Conspiracy, Murder and Terror in the Cold War

Review

By Trevor James, published 12th April 2011

Red Heat: Conspiracy, Murder and Terror in the Cold War Caribbean, Alex von Tunzelmann, Simon and Shuster, 2011, 505p, ISBN 978-1-84737-450-9, £25-00.

For those of us who remember the Cuban Missile Crisis and indeed who have vivid memories of the wider Cold War power politics of the 1950s and 1960s, Alex von Tunzelmann provides extensive analysis and insight.

Of course this book is not just about the overthrow of the Batista regime in Cuba but also about the demise of the Trujillo regime in the Dominican Republic and the survival of the regime of Francois ‘Baby Doc' Duvalier in Haiti, with his dangerous Tontons Macoutes supporters and his Voodoo practices.

One important feature of this work is the way that the character and personality of many of the major players is depicted. From the villainous and ruthless Trujillo through the corrupt and thoroughly cruel Duvalier to the counter-balanced relationship of the Castro brothers and Che Guevara, we can understand them as individuals in the context of their time. United States poiticians have much the same treatment: we see John F. Kennedy as more diffident in power than we might have imagined and we see Robert Kennedy evolve from ‘hawk' to the liberal whose memory and reputation is still revered today.

The principal revelation, for me, is that Fidel Castro basically emerged as a national freedom fighter, with his brother Raul Castro being the one aligned with communism, and that it was the failure of the United States to reach a respectful relationship with the new regime in Cuba that led to Fidel Castro's alignment with the Soviet Union.
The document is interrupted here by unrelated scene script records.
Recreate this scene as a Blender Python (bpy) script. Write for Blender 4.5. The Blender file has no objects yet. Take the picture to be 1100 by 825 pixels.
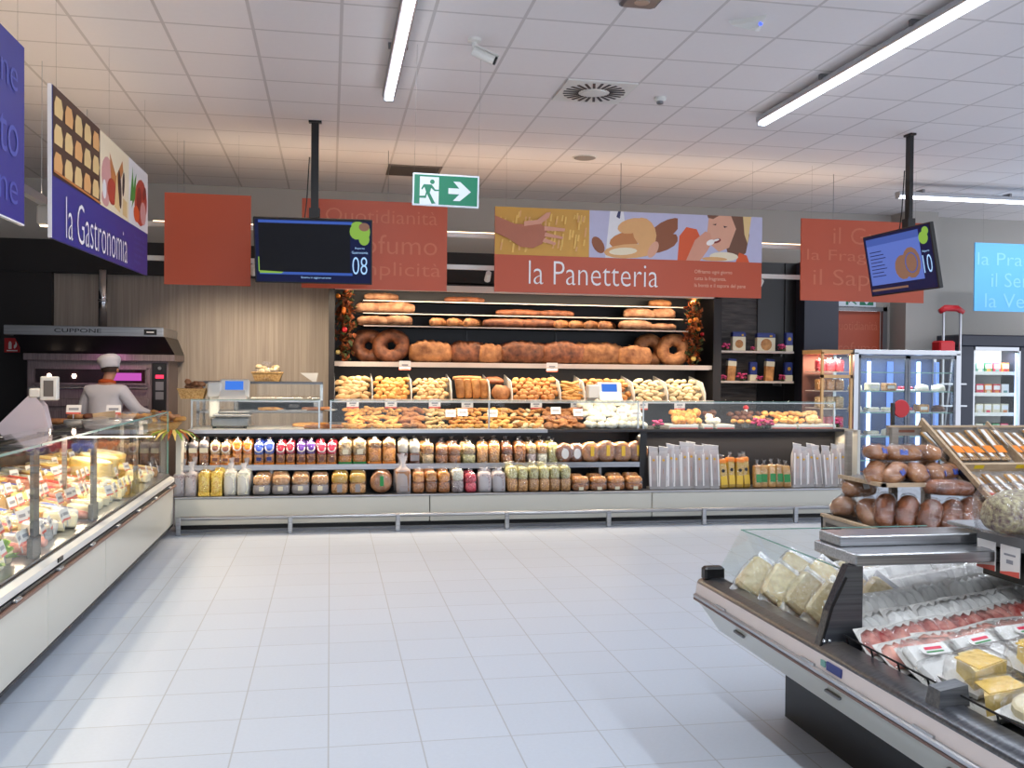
import bpy, math, random
from math import sin, cos, pi, radians as R_
from mathutils import Vector, Matrix
random.seed(7)
SC = bpy.context.scene
COL = SC.collection

# ------------------------------------------------------------------ camera, world, exposure
CAM = Vector((0, 0, 1.62))
FOC, YAW, PIT, ROL = 1033.94, 0.18685, -0.01284, 0.009736
cF = Vector((sin(YAW)*cos(PIT), cos(YAW)*cos(PIT), sin(PIT)))
_r = Vector((cos(YAW), -sin(YAW), 0)); _u = _r.cross(cF)
cR = cos(ROL)*_r + sin(ROL)*_u
cU = cos(ROL)*_u - sin(ROL)*_r
cam = bpy.data.objects.new('camera', bpy.data.cameras.new('camera'))
COL.objects.link(cam)
cam.matrix_world = Matrix(((cR.x, cU.x, -cF.x, CAM.x), (cR.y, cU.y, -cF.y, CAM.y), (cR.z, cU.z, -cF.z, CAM.z), (0, 0, 0, 1)))
cam.data.sensor_width = 36; cam.data.lens = FOC/1100*36
cam.data.clip_start = 0.05; cam.data.clip_end = 100
SC.camera = cam
w = bpy.data.worlds.new('world'); SC.world = w; w.use_nodes = True
w.node_tree.nodes['Background'].inputs[0].default_value = (0.85, 0.9, 1, 1)
w.node_tree.nodes['Background'].inputs[1].default_value = 2.0
SC.view_settings.view_transform = 'Standard'; SC.view_settings.look = 'None'
SC.view_settings.gamma = 1; SC.view_settings.use_curve_mapping = False
SC.view_settings.exposure = 0.1
SC.cycles.max_bounces = 7; SC.cycles.diffuse_bounces = 3; SC.cycles.glossy_bounces = 3
SC.cycles.transparent_max_bounces = 16; SC.cycles.transmission_bounces = 4
SC.cycles.sample_clamp_indirect = 4; SC.cycles.caustics_reflective = False; SC.cycles.caustics_refractive = False
P_TUBE, P_DELI, P_RACK, P_SHELF, P_TRACK = 11.0, 12.0, 16.0, 9.0, 60.0

def at(px, py, y):
    "point of the place seen at pixel (px, py) on the vertical plane y"
    d = cF + cR*((px-550)/FOC) - cU*((py-412.5)/FOC)
    return CAM + d*(y/d.y)
def atx(px, py, x):
    d = cF + cR*((px-550)/FOC) - cU*((py-412.5)/FOC)
    return CAM + d*(x/d.x)

# ------------------------------------------------------------------ materials
MATS = {}
def new_mat(name):
    m = bpy.data.materials.new(name); m.use_nodes = True
    MATS[name] = m
    return m, m.node_tree.nodes, m.node_tree.links, m.node_tree.nodes['Principled BSDF']
def lin(c):
    return tuple(((v/255)/12.92 if v/255 <= .04045 else ((v/255+.055)/1.055)**2.4) for v in c) + (1,)
def solid(name, c, rough=.5, metal=0., spec=.5, noise=0., nscale=20., bump=0., coat=0.):
    m, n, l, b = new_mat(name)
    c = lin(c)
    b.inputs['Base Color'].default_value = c; b.inputs['Roughness'].default_value = rough
    b.inputs['Metallic'].default_value = metal; b.inputs['Specular IOR Level'].default_value = spec
    b.inputs['Coat Weight'].default_value = coat
    if noise or bump:
        tc = n.new('ShaderNodeTexCoord'); nz = n.new('ShaderNodeTexNoise')
        nz.inputs['Scale'].default_value = nscale; nz.inputs['Detail'].default_value = 4
        l.new(tc.outputs['Object'], nz.inputs['Vector'])
        if noise:
            cr = n.new('ShaderNodeMapRange'); cr.inputs['To Min'].default_value = 1-noise; cr.inputs['To Max'].default_value = 1+noise
            l.new(nz.outputs['Fac'], cr.inputs['Value'])
            mx = n.new('ShaderNodeVectorMath'); mx.operation = 'SCALE'; mx.inputs[0].default_value = c[:3]
            l.new(cr.outputs[0], mx.inputs['Scale']); l.new(mx.outputs[0], b.inputs['Base Color'])
        if bump:
            bp = n.new('ShaderNodeBump'); bp.inputs['Strength'].default_value = bump; bp.inputs['Distance'].default_value = .01
            l.new(nz.outputs['Fac'], bp.inputs['Height']); l.new(bp.outputs[0], b.inputs['Normal'])
    return m
def food(name, c1, c2, scale=25., rough=.6, bump=.4, kind='noise', var=.18):
    "two tone mottled crust, biscuit or cheese; each object a little lighter or darker"
    m, n, l, b = new_mat(name)
    tc = n.new('ShaderNodeTexCoord'); oi = n.new('ShaderNodeObjectInfo')
    ad = n.new('ShaderNodeVectorMath'); ad.operation = 'ADD'
    l.new(tc.outputs['Object'], ad.inputs[0])
    sc = n.new('ShaderNodeMath'); sc.operation = 'MULTIPLY'; sc.inputs[1].default_value = 37
    l.new(oi.outputs['Random'], sc.inputs[0]); l.new(sc.outputs[0], ad.inputs[1])
    if kind == 'noise':
        t = n.new('ShaderNodeTexNoise'); t.inputs['Detail'].default_value = 5; out = t.outputs['Fac']
    else:
        t = n.new('ShaderNodeTexVoronoi'); out = t.outputs['Distance']
    t.inputs['Scale'].default_value = scale
    l.new(ad.outputs[0], t.inputs['Vector'])
    cr = n.new('ShaderNodeValToRGB')
    cr.color_ramp.elements[0].position = .3 if kind == 'noise' else .1; cr.color_ramp.elements[1].position = .68
    cr.color_ramp.elements[0].color = lin(c1); cr.color_ramp.elements[1].color = lin(c2)
    l.new(out, cr.inputs[0])
    mr = n.new('ShaderNodeMapRange'); mr.inputs['To Min'].default_value = 1-var; mr.inputs['To Max'].default_value = 1+var
    l.new(oi.outputs['Random'], mr.inputs['Value'])
    vm = n.new('ShaderNodeVectorMath'); vm.operation = 'SCALE'
    l.new(cr.outputs[0], vm.inputs[0]); l.new(mr.outputs[0], vm.inputs['Scale']); l.new(vm.outputs[0], b.inputs['Base Color'])
    b.inputs['Roughness'].default_value = rough
    bp = n.new('ShaderNodeBump'); bp.inputs['Strength'].default_value = bump; bp.inputs['Distance'].default_value = .01
    l.new(out, bp.inputs['Height']); l.new(bp.outputs[0], b.inputs['Normal'])
    return m
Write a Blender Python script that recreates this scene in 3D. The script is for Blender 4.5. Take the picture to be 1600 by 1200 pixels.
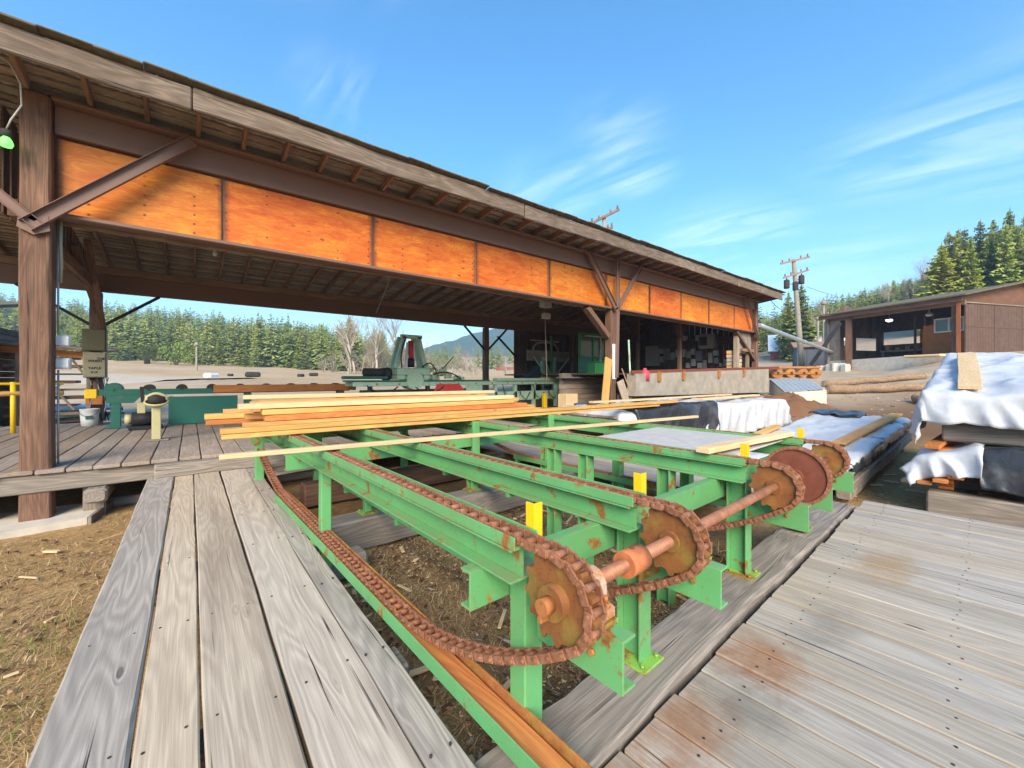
import bpy, math, random
import numpy as np
from mathutils import Vector, Matrix, noise as mnoise

for o in list(bpy.data.objects):
    bpy.data.objects.remove(o)
scene = bpy.context.scene
COL = scene.collection
R = math.radians
rng = random.Random(11)

# ------------------------------------------------------------------ camera
EYE = 2.0
LENS_PX = 634.0
cam_d = bpy.data.cameras.new("camera")
cam = bpy.data.objects.new("camera", cam_d)
COL.objects.link(cam)
cam.location = (0, 0, EYE)
cam.rotation_euler = (R(90), 0, R(-38.4))
cam_d.sensor_width = 36.0
cam_d.lens = 36.0 * LENS_PX / 1600.0
cam_d.shift_y = -10.0 / 1600.0
cam_d.clip_start = 0.05
cam_d.clip_end = 6000
scene.camera = cam

# ------------------------------------------------------------------ sky, sun, exposure
SUN_EL, SUN_DIR = R(31), Vector((-0.60, -0.80, 0)).normalized()
world = bpy.data.worlds.new("World")
scene.world = world
world.use_nodes = True
wt = world.node_tree
for n in list(wt.nodes):
    wt.nodes.remove(n)
def wn(t, **k):
    n = wt.nodes.new(t)
    for a, b in k.items():
        setattr(n, a, b)
    return n
w_out = wn("ShaderNodeOutputWorld")
w_bg = wn("ShaderNodeBackground")
w_bg.inputs["Strength"].default_value = 0.135
sky = wn("ShaderNodeTexSky", sky_type="NISHITA", sun_disc=False, altitude=600, air_density=1.0, dust_density=0.6, ozone_density=2.0)
sky.sun_elevation = SUN_EL
sky.sun_rotation = math.atan2(SUN_DIR.x, SUN_DIR.y)
w_tc = wn("ShaderNodeTexCoord")
w_hs = wn("ShaderNodeHueSaturation")
w_hs.inputs["Saturation"].default_value = 1.3
w_hs.inputs["Value"].default_value = 0.98
w_hs.inputs["Hue"].default_value = 0.494
wt.links.new(sky.outputs[0], w_hs.inputs["Color"])
# thin cirrus: noise on the direction, flattened onto a high plane
w_sep = wn("ShaderNodeSeparateXYZ")
wt.links.new(w_tc.outputs["Generated"], w_sep.inputs[0])
w_zc = wn("ShaderNodeMath", operation="ADD"); w_zc.inputs[1].default_value = 0.18
wt.links.new(w_sep.outputs["Z"], w_zc.inputs[0])
w_dx = wn("ShaderNodeMath", operation="DIVIDE"); w_dy = wn("ShaderNodeMath", operation="DIVIDE")
wt.links.new(w_sep.outputs["X"], w_dx.inputs[0]); wt.links.new(w_zc.outputs[0], w_dx.inputs[1])
wt.links.new(w_sep.outputs["Y"], w_dy.inputs[0]); wt.links.new(w_zc.outputs[0], w_dy.inputs[1])
w_cmb = wn("ShaderNodeCombineXYZ")
wt.links.new(w_dx.outputs[0], w_cmb.inputs[0]); wt.links.new(w_dy.outputs[0], w_cmb.inputs[1])
w_map = wn("ShaderNodeMapping", vector_type="TEXTURE")
w_map.inputs["Rotation"].default_value = (0, 0, R(-80))
w_map.inputs["Scale"].default_value = (1.0, .22, 1.0)
w_map.inputs["Location"].default_value = (2.35, 0.6, 0)
wt.links.new(w_cmb.outputs[0], w_map.inputs[0])
w_n1 = wn("ShaderNodeTexNoise")
w_n1.inputs["Scale"].default_value = 1.5; w_n1.inputs["Detail"].default_value = 9
w_n1.inputs["Roughness"].default_value = 0.58; w_n1.inputs["Distortion"].default_value = 0.7
wt.links.new(w_map.outputs[0], w_n1.inputs["Vector"])
w_r1 = wn("ShaderNodeValToRGB")
w_r1.color_ramp.elements[0].position = 0.42; w_r1.color_ramp.elements[0].color = (0, 0, 0, 1)
w_r1.color_ramp.elements[1].position = 0.66; w_r1.color_ramp.elements[1].color = (0.52, 0.52, 0.52, 1)
wt.links.new(w_n1.outputs["Fac"], w_r1.inputs[0])
w_mix = wn("ShaderNodeMix", data_type="RGBA")
w_mix.inputs["B"].default_value = (5.2, 5.6, 6.0, 1)
# the wisps gather in a few patches of that high plane
CLOUDS = ((985, 275, .20, 1.0), (960, 215, .22, .5), (1450, 235, .42, .65), (1585, 200, .30, .5), (530, 140, .18, .45), (1130, 372, .42, .95), (870, 300, .3, .6), (1290, 445, .8, .7), (-300, 200, .6, .8), (2000, 120, .8, .7), (400, -600, .5, .7))
w_acc = None
for cpx, cpy, crad, camp in CLOUDS:
    v_ = Vector((math.sin(R(38.4)), math.cos(R(38.4)), 0)) + Vector((math.cos(R(38.4)), -math.sin(R(38.4)), 0)) * ((cpx - 800) / LENS_PX) + Vector((0, 0, (590 - cpy) / LENS_PX))
    v_.normalize()
    w_d = wn("ShaderNodeVectorMath", operation="DISTANCE"); wt.links.new(w_cmb.outputs[0], w_d.inputs[0])
    w_d.inputs[1].default_value = (v_.x / (v_.z + .18), v_.y / (v_.z + .18), 0)
    w_g = wn("ShaderNodeMapRange", interpolation_type="SMOOTHSTEP"); wt.links.new(w_d.outputs["Value"], w_g.inputs["Value"])
    w_g.inputs["From Min"].default_value = 0; w_g.inputs["From Max"].default_value = crad
    w_g.inputs["To Min"].default_value = camp; w_g.inputs["To Max"].default_value = 0
    if w_acc is None: w_acc = w_g.outputs[0]
    else:
        w_ad = wn("ShaderNodeMath", operation="MAXIMUM"); wt.links.new(w_acc, w_ad.inputs[0]); wt.links.new(w_g.outputs[0], w_ad.inputs[1]); w_acc = w_ad.outputs[0]
w_ml = wn("ShaderNodeMath", operation="MULTIPLY"); wt.links.new(w_acc, w_ml.inputs[0]); wt.links.new(w_r1.outputs[0], w_ml.inputs[1])
wt.links.new(w_ml.outputs[0], w_mix.inputs["Factor"])
wt.links.new(w_hs.outputs[0], w_mix.inputs["A"])
wt.links.new(w_mix.outputs["Result"], w_bg.inputs["Color"])
wt.links.new(w_bg.outputs[0], w_out.inputs[0])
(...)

Beyond this, however, it emerges that, whilst Khruschev did wilfully move missiles into Cuba in 1962 as part of wider Cold War manoeuvring, it was the fact that Fidel Castro became so bellicose, partly because of the attempted ‘Bay of Pigs' invasion in 1961, as to demonstrate a desire to engage in conflict with the United States and risk inevitable annihilation which led Khrushchev to withdraw the missiles, rather than John F. Kennedy's militant response. Castro was deflated by the withdrawal of the Soviet missiles and the story of the next half century has been continued regret that an atmosphere of co-existence could not be established with the United States.

However the detailed examination of how various United States government departments and agencies, such as the CIA, along with various legitimate and less than legitimate American business interests were involved within the three small Caribbean states of Cuba, Haiti and the Dominican Republic reveals much that then explains the sometimes seemingly illogical twists and turns of American foreign policy in this era. Having read this extraordinarily interesting research, I do wonder what an equivalent historian will report in fifty years time about American involvement in the Middle East and North Africa. This present book reveals that there is so much more behind American foreign policy decisions than might readily be assumed and may be able to help us to have a wider perspective on what we are witnessing in the dramatic events of 2011.